Thursday, November 3, 2016

"You're very well-spoken and well-read."

I'm so tired of graduate school.

Like, I love it, but I hate it. I'm that girl who always loved school. I love learning and reading. Few things excite me like a brand new pack of ink pens or neon-colored notebooks. I live for mid-July, when Target puts their new school supplies on display.

But yeah, I'm kinda over grad school.

Right now I'm in only one class (and I'm $1,300 poorer as of, like, yesterday. Thanks, Ole Miss. #tuitionproblems). It's a seminar on Jane Austen, legendary English author I was never a fan of. The truth: I'd never read anything by Jane Austen. At all.

Despite being mentally done with my courses, I find myself more and more fascinated with Jane Austen as we spend approximately two and a half hours every Tuesday night discussing her.

It happened a few weeks ago, as I was asked to read another fairly large chunk of text in one of our Jane Austen novels, Northanger Abbey.

Upon finishing my reading to my nine classmates, my professor nods his head at me.

"Wow, thank you for that, Kate," he says. "That was enjoyable. You're very well-spoken and well-read. Good job."

I may be twenty-six (to my credit, I was still 25 when this happened), but I positively beamed. I tried not to show it, but I was as thrilled as I was in elementary school when the teacher praised me and bragged on me in front of the other kids. To say I don't mind attention would be an understatement; I love attention. But I especially enjoy it in situations and environments when I feel completely behind and, for lack of a better word, stupid.

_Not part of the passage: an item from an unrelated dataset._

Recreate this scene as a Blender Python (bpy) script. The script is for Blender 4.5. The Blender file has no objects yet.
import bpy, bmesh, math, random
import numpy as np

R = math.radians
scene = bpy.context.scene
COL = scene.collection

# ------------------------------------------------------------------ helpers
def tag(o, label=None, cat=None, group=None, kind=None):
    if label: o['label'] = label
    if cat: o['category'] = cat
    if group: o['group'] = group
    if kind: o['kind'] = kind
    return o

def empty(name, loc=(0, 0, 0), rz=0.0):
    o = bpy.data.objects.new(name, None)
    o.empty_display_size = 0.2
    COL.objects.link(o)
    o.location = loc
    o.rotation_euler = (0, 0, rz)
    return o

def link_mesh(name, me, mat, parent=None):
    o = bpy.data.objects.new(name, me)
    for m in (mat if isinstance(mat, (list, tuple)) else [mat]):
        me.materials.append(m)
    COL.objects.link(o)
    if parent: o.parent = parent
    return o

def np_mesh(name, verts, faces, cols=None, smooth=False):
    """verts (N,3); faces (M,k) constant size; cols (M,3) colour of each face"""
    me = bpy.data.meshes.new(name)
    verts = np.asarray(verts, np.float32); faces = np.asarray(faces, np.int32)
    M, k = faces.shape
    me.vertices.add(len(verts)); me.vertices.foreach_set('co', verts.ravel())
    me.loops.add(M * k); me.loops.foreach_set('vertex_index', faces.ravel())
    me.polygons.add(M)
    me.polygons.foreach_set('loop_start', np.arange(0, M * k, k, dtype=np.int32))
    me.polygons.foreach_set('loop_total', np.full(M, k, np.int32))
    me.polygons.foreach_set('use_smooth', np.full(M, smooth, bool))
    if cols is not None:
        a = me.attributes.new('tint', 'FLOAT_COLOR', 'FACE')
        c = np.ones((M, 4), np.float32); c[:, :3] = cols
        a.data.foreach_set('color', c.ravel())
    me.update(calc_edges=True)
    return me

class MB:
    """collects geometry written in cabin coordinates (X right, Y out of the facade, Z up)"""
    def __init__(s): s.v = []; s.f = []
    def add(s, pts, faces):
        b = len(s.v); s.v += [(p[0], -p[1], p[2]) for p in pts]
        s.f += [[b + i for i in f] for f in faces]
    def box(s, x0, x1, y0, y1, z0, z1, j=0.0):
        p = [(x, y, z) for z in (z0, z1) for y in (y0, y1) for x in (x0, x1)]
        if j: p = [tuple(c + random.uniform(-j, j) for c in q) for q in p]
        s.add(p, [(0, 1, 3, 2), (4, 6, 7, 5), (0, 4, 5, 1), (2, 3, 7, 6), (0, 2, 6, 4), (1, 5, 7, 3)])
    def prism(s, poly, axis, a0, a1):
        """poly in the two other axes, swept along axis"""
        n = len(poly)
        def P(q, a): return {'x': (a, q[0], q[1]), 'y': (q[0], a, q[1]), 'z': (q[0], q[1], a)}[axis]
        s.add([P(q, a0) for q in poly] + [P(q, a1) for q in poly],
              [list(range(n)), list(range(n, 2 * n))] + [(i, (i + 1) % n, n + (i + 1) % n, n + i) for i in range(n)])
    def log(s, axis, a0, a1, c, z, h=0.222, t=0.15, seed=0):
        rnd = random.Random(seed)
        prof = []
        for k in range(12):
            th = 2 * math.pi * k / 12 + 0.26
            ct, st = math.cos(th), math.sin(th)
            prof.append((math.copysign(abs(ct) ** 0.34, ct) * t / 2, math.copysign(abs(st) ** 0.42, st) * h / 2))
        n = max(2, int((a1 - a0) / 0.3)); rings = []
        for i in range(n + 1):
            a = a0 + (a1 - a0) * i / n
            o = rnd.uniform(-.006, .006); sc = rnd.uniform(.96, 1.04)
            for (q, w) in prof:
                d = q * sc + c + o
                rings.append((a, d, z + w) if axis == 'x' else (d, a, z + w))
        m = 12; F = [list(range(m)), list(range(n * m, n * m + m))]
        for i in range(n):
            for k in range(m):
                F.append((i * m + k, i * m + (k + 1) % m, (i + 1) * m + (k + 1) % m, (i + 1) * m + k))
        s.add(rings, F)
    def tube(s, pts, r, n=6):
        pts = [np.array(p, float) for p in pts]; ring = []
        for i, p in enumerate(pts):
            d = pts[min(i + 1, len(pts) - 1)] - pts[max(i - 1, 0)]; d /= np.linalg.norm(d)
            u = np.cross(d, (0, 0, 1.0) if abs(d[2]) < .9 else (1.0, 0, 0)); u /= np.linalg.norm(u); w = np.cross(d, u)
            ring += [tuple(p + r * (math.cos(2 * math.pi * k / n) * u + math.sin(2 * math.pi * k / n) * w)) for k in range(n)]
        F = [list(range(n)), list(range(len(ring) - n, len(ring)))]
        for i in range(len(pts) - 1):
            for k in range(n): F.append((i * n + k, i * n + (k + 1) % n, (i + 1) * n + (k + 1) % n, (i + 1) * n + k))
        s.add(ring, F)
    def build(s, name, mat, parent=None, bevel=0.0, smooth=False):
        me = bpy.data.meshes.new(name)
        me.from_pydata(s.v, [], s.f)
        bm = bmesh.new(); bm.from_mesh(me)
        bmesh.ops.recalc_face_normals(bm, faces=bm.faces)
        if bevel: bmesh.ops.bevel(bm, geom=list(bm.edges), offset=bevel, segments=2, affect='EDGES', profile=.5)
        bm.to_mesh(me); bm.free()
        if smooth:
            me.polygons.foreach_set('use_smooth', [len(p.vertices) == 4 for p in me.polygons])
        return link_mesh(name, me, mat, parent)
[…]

Don't get me wrong: I'm smart. I know I am. But in so many of my graduate school courses, I've often just sat there listening, often afraid to speak up. I always have something to say, but I'm often afraid to say it. It was because of this comment my professor made towards my reading that I realized that what I have to say is valuable. I can speak up if I want to.

So in class a few nights ago, we were talking about the argument of social improvement in Austen's writing, and I was dying to speak. With half an hour left in class, I raised my hand.

"But look at what he adds down at the bottom of page 116," I said, pointing to it on my laptop screen, prompting my classmates and professor to look in their copies as well. We were reading an essay by a literaty critic who was, for lack of a better way of putting it, poking fun at Austen.

"Isn't he," I continued, "making a joke of Austen here? Isn't he completely ripping apart what millions of people love about her?"

"YES, Kate!" my professor says shouts. "That is exactly what he's done. Go ahead and read that entire section for us, please..."

I get to read and this makes me happy. When I finish, a classmate sitting across from me says, "You have a great reading voice."

"She really does," my professor chips in.

I blush and say "thank you," but I am dying inside.

When I began writing this post, I wasn't quite sure where I was heading with it, but it's a little more clear to me now. I'm realizing that I'm not the smartest or the most innovative, but I am well-spoken and well-read. When I have things to say, not just in my Jane Austen class but in general, I should speak up and say them. We are less than a week away from the 2016 Election Day, and I've not said much about it at all, not here or anywhere, but I realize that while not everyone will agree with what I say, my thoughts and opinions are valuable. They do matter. I can say what I feel and back myself up if I need to.

Maybe there are more people like me than I thought. Actually, I'm sure there are. Maybe you're like this too, and my hope is that you, like me, realize your potential and value in this crazy world. We are worth far more than we realize.